From Wainwright: One day in the spring of 1850, twelve-year-old Callender sat on a large block of stone which bordered the drive connecting the house and the barns. The boy toyed carelessly with his loaded gun. To the horror of those nearby, the gun went off.”
That accidental discharge killed the young boy.
Dr. Irvine hurriedly scribbled a note to a family member in Warren.
“Dear Sir, Please Telegraph to No 190 2nd Avenue New York to Miss Emily Duncan that Callender accidentally shot himself dead a few minutes since. What my anguish is no one can conceive but those who know his noble nature. W. A. Irvine.”
Wainwright wrote that “the father had wanted to erect a monument over Sarah (his wife and the boy’s mother), but had deferred to Emily Duncan’s desire for an unostentatious marble slab. For his son, however, he would have a monument, a column of stone, funereally black. In the family Bible he recorded the death as ‘1850;’ he could not bear to name the fatal day. To cherish poor Callender’s appearance, he had several oil portraits and a miniature painted after photographic likenesses.”

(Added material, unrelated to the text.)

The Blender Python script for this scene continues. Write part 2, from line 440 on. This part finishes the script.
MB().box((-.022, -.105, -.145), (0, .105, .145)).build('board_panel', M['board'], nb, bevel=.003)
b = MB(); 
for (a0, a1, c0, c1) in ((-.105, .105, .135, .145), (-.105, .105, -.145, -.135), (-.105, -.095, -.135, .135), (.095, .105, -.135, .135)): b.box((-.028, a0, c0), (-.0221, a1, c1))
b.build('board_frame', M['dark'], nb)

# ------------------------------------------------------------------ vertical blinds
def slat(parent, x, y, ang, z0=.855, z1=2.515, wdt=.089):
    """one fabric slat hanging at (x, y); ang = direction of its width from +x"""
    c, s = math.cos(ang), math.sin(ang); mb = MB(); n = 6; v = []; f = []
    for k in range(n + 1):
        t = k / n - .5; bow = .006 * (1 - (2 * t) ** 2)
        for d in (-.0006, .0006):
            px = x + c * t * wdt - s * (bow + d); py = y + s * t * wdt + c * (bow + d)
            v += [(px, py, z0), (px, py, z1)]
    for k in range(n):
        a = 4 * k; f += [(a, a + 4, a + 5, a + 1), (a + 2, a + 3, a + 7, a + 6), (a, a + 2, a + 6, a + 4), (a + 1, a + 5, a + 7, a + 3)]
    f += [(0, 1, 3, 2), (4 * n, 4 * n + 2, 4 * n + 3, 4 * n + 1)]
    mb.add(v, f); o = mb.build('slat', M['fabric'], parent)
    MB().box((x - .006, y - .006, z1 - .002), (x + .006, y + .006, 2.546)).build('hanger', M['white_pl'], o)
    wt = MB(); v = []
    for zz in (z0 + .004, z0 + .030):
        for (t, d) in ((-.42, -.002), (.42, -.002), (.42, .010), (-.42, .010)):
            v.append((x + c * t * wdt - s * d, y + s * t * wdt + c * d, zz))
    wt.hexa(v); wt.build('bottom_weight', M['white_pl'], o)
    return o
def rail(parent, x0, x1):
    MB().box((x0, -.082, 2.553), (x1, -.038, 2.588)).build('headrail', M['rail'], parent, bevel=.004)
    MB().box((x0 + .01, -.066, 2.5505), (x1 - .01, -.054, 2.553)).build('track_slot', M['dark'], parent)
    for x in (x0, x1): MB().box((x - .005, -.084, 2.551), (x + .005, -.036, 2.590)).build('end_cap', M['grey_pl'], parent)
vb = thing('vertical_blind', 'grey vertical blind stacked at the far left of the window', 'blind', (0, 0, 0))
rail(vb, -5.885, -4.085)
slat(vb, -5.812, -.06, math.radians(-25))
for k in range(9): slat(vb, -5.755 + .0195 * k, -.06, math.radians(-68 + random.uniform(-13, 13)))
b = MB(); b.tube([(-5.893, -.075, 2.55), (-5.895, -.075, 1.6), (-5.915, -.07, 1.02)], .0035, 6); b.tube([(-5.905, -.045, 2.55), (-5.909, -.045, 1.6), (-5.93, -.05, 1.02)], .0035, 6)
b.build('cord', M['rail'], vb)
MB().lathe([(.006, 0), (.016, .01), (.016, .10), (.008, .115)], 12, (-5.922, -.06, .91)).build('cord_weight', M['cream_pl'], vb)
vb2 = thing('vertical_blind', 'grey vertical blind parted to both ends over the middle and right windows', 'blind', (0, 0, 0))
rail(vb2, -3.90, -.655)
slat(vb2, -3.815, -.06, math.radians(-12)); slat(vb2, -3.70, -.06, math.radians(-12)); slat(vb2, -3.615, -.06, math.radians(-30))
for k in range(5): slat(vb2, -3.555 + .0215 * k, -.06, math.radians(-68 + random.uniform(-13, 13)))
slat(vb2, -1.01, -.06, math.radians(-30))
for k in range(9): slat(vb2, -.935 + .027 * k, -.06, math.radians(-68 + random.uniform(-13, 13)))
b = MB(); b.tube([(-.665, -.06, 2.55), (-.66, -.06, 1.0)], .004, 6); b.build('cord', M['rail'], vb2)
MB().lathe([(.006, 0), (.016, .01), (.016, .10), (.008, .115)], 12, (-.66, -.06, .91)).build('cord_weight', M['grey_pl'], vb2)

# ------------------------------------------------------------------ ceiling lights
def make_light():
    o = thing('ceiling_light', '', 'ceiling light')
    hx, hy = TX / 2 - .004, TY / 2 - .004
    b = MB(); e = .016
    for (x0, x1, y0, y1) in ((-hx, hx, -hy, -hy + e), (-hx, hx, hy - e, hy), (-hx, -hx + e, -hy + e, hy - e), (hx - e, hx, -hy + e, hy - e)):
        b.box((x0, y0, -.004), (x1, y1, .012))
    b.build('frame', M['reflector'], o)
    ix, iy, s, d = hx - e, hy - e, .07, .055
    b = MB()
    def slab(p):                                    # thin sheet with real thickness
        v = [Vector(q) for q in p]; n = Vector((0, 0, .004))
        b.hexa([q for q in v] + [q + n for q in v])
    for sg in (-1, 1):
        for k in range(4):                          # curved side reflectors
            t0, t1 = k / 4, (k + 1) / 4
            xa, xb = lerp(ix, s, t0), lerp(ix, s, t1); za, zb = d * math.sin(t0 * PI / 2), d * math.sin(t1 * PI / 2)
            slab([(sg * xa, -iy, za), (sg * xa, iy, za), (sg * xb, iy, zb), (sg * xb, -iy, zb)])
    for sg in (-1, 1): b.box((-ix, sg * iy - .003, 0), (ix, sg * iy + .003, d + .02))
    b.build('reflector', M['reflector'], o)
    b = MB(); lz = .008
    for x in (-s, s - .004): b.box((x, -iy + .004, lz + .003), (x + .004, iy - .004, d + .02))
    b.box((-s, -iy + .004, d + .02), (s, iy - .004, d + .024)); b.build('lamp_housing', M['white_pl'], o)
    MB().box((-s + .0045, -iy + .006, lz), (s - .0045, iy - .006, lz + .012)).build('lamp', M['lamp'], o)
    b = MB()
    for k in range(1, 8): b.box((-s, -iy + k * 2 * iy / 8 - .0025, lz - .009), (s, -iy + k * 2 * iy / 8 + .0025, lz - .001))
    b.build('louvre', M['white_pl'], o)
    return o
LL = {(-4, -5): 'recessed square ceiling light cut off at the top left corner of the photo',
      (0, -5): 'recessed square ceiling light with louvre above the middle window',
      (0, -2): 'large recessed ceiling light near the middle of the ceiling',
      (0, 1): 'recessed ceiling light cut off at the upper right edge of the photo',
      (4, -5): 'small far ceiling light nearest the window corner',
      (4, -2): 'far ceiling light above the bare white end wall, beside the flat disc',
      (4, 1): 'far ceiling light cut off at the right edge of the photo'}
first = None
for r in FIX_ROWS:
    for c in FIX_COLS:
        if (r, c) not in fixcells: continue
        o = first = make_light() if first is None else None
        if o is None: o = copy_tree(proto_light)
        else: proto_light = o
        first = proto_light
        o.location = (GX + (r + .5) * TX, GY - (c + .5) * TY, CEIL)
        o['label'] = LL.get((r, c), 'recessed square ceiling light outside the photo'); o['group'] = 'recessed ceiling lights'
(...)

Wainwright notes that William “sought consolation through spiritualism. He bought books like the ‘Phantom World and The Celestial Telegraph and attended seances in Warren, where, through the aid of a medium, he attempted to commune with the spirits of the dead. The result was not inspiring….”
So little remains of the estate that it struck me odd that this stone where this purportedly occurred sits.
It’s possible the story – that the stone is the exact spot – is apocryphal. It may be family lore based in someone’s alternate vision of reality.
But maybe it was preserved very deliberately, passed down from generation to generation with strict intentionality.
The answer to that question is probably lost to history. The last Newbold sister living on the estate died in the 1960s.
The young boy is buried at the cemetery behind the church built for his mother. (CHECK THIS)
A family member wrote to William in a letter preserved by the Historical Society of Pennsylvania.
“I was so shocked to hear of the dreadful calamity which has befallen you that I scarce know how to write to you. Dear Callender; he was too noble a boy. It has filled all our hearts with grief. I will offer you no expressions of sympathy for I know they are of no consolation for so irreparable a loss.”